No, I use only one 6AX5 per rail. It works fine for the low (195V 20mA) rail and the tube will probably last forever due to the low current but it seems I'll need something heftier for the 250V 90mA supply so I bought a few EY88's from eBay.
Unless I change my mind again the rectifier lineup will be: 2x 6AU4GTA for the output tubes, 2x EY88 for the drivers and 1x 6AX5GT for the input tubes.
Possible changes would be to use EY500/6D22S instead or 6AU4GTA just for the top caps (I like the look of tubes with top caps...) and 2x EY81 instead of the 6AX5, again for the top caps and to raise the voltage a bit to allow additional filtering.

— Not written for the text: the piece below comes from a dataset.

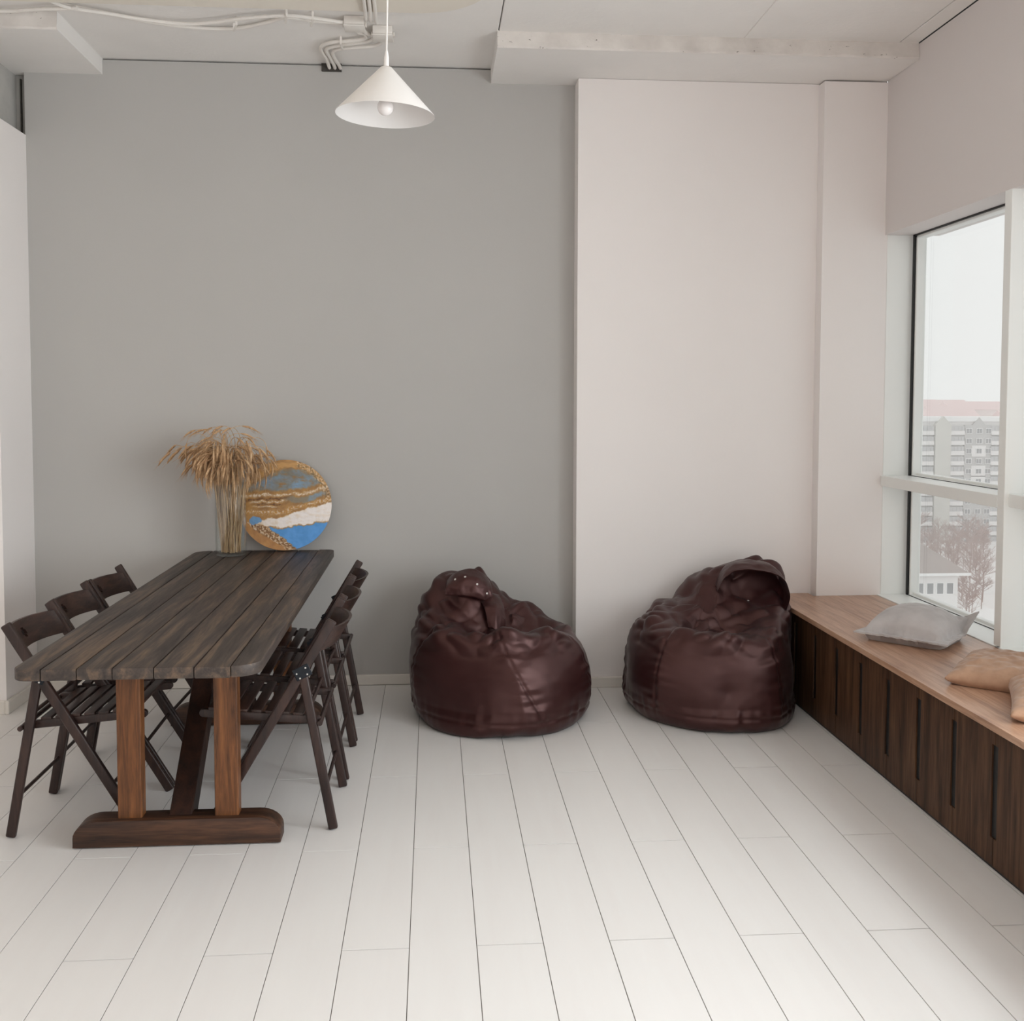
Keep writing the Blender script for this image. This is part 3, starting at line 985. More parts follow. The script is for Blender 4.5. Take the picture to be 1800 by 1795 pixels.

One of the major mistakes in the "Electronic Tube Handbook" by Muiderkring is that for a substantial part of the small signal triodes the cut-off voltage for the control grid is stated instead of the control voltage which fits the plate voltage and current as depicted.
Radiomuseum.org corrected this misinformation on their site. But the internet is still filled with this kind of misinformation.
You can power 2A3 PP Amity design in mono-block configuration with two EY88 ( one channel ) - it's beeen done locally and works for years so far as i know.
Sounds good!
Most reports I've read about using damper diodes as rectifiers states mentions a very long life time.
By the way, I ordered some EY81s yesterday for the input stage PSU. A bit of extra voltage headroom for an additional RC section felt like a good idea.